The first, and most daunting, legal challenge to Tuberville’s candidacy has been filed
Tommy Tuberville's biggest challenge has now been filed in Montgomery Circuit Court.
The biggest challenge to Tommy Tuberville’s campaign for governor is now officially in a Montgomery Circuit Court.
A lawsuit, a quo warranto legal challenge, filed Wednesday by a pair of military veterans is challenging Tuberville’s eligibility to be the Republican nominee for governor based on his residency. They contend Tuberville does not meet the state’s minimum requirement of being a resident citizen of Alabama for the past seven consecutive years.
“Relator Plaintiffs contend that Tuberville is constitutionally prohibited from being certified as the nominee or serving as Governor because he fails to satisfy the 7-year durational residency requirement contained in the Alabama Constitution,” the complaint reads. “As such, Plaintiffs contend that Tuberville has ‘usurp[ed], intrude[d] into or unlawfully holds or exercises a public office’ and seek relief pursuant to the Alabama quo warranto statutes.”

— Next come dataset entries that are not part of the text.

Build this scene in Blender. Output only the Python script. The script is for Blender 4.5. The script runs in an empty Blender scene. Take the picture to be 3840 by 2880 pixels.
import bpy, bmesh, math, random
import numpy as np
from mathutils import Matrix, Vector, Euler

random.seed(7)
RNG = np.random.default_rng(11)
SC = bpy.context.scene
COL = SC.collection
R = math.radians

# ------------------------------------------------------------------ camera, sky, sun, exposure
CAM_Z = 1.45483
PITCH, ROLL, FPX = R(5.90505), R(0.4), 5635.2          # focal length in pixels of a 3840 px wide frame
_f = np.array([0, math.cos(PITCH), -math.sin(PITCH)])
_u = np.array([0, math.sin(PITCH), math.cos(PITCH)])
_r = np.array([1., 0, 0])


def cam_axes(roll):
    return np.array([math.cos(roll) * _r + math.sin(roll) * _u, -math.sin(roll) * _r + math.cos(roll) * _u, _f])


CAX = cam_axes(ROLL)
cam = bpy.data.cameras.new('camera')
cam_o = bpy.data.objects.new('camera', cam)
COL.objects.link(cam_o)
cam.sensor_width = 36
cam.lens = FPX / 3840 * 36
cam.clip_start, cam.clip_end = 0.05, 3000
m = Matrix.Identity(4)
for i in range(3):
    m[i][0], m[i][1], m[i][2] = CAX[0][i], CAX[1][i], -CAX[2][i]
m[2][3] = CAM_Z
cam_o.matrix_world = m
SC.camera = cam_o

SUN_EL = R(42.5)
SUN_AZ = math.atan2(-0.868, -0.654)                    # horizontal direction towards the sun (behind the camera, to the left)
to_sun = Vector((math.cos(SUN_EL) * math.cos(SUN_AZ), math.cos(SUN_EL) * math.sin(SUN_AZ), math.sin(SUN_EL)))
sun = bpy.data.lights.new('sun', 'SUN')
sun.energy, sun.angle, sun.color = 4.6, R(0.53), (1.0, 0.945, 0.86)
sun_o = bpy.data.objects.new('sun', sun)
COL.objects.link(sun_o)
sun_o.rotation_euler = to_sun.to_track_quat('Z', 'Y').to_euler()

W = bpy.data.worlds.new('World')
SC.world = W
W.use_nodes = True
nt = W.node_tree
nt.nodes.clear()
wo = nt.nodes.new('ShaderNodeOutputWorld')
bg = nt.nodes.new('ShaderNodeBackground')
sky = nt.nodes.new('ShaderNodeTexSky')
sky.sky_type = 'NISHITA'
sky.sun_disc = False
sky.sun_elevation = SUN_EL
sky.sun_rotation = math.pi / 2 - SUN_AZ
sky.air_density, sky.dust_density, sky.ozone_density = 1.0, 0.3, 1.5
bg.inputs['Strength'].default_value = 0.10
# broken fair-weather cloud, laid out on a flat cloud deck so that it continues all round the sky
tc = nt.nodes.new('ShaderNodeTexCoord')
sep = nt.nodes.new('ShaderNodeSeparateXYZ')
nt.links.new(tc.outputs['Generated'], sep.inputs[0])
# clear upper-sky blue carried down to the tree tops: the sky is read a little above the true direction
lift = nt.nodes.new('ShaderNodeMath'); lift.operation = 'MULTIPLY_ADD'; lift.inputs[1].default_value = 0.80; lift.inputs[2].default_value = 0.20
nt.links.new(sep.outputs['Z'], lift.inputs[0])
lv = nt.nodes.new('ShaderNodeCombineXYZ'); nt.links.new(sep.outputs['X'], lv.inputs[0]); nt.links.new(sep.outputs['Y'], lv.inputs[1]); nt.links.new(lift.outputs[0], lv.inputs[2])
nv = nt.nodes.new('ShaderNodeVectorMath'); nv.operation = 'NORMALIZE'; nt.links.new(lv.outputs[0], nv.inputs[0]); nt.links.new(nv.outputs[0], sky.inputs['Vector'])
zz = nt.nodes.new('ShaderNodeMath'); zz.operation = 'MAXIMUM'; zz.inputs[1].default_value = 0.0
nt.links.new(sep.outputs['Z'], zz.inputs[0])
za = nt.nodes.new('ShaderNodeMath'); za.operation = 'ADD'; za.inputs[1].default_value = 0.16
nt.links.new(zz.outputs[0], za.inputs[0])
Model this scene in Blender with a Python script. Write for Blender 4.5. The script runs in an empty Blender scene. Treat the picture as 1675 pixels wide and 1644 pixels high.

Tuberville has claimed that he meets the residency requirements by virtue of a modest 1,500-square foot home in Auburn, which his wife and son have owned since 2017. Tuberville was added to the deed in 2024. However, documents and numerous records show Tuberville appears to spend most of his time at the family’s 5,000-square foot beach home in Santa Rosa, Florida, which Tuberville and his wife, Suzanne, have owned since 2004.
The quo warranto challenge has always been Tuberville’s most concerning obstacle in his quest to overcome residency questions and assume the nomination for governor from the Alabama Republican Party. That’s because unlike all other challenges, it will focus entirely on his ability to meet the statutory requirements under the law to hold the office and it will not be decided by obviously partisan parties.
Until now, all of the challenges to Tuberville’s eligibility have been heard by the Alabama Republican Party, which was never inclined to boot him from the ballot and wasn’t beholden to the same standards as a court of law. Another challenge that was filed in circuit court was not judged on its merits, but was dismissed because the court, at that point, did not have standing to rule on the matter.
This challenge is different from both of those. A quo warranto challenge can only be filed, according to state law, after a candidate is certified as the party’s nominee. At that point, the person is considered a quasi-state official who is beholden to the requirements of the office for which he or she is seeking. For governor, that means establishing that you have been a resident citizen of Alabama for the last seven consecutive years.
Additionally, the quo warranto challenge instructs the court to expedite all proceedings, including discovery responses and responses to filings, meaning a court could force the Tuberville camp to produce documents and sit for depositions in weeks instead of the typical months it might ordinarily take. A motion filed with the challenge requests that the court expedite all responses, as required for such a challenge, and promptly set a court date for a jury trial following expedited discovery.
Following the recent post-primary challenge, in which the ALGOP steering committee cleared Tuberville to be the party’s nominee, challenger Ken McFeeters said he was told by a committee member that Tuberville’s legal team would seek to “run out the clock” on any legal challenge filed in court. Once the Nov. 3, elections are held, the quo warranto challenge would be moot.
However, under the expedited rules of the challenge, such delays might be harder to accomplish, particularly in a courtroom where a presiding judge will not be inclined to alter rules or give preferential treatment, as Republican Party officials did in its hearing.
Even if the matter doesn’t reach a conclusion prior to the general election, the public disclosure of documents and testimony from depositions could prove extremely problematic for Tuberville’s campaign. Also filed with the challenge are the first interrogatories that Tuberville will be required to answer, the first discovery requests and two orders for Tommy and Suzanne Tuberville to sit for individual depositions.
Among the documents requested are Tuberville’s state and federal tax returns, his utility bills showing power and water usage at both his Auburn and Florida houses and the insurance policies for his covered automobiles. The interrogatories ask both Tubervilles how many nights per week they have each spent at the house in Auburn and whether Tommy Tuberville was a resident of Alabama when he voted in Florida in 2018.
The plaintiffs in the case are represented by Birmingham attorney Barry Ragsdale – the same attorney who brought the residency challenge against Republican state Rep. David Cole in 2023. That case resulted in Cole being arrested and removed from office for claiming a friend’s house as his residence in order to qualify for office. His arrest and conviction were for voter fraud charges stemming from using the improper address to both register to vote and cast a ballot at the improper polling place.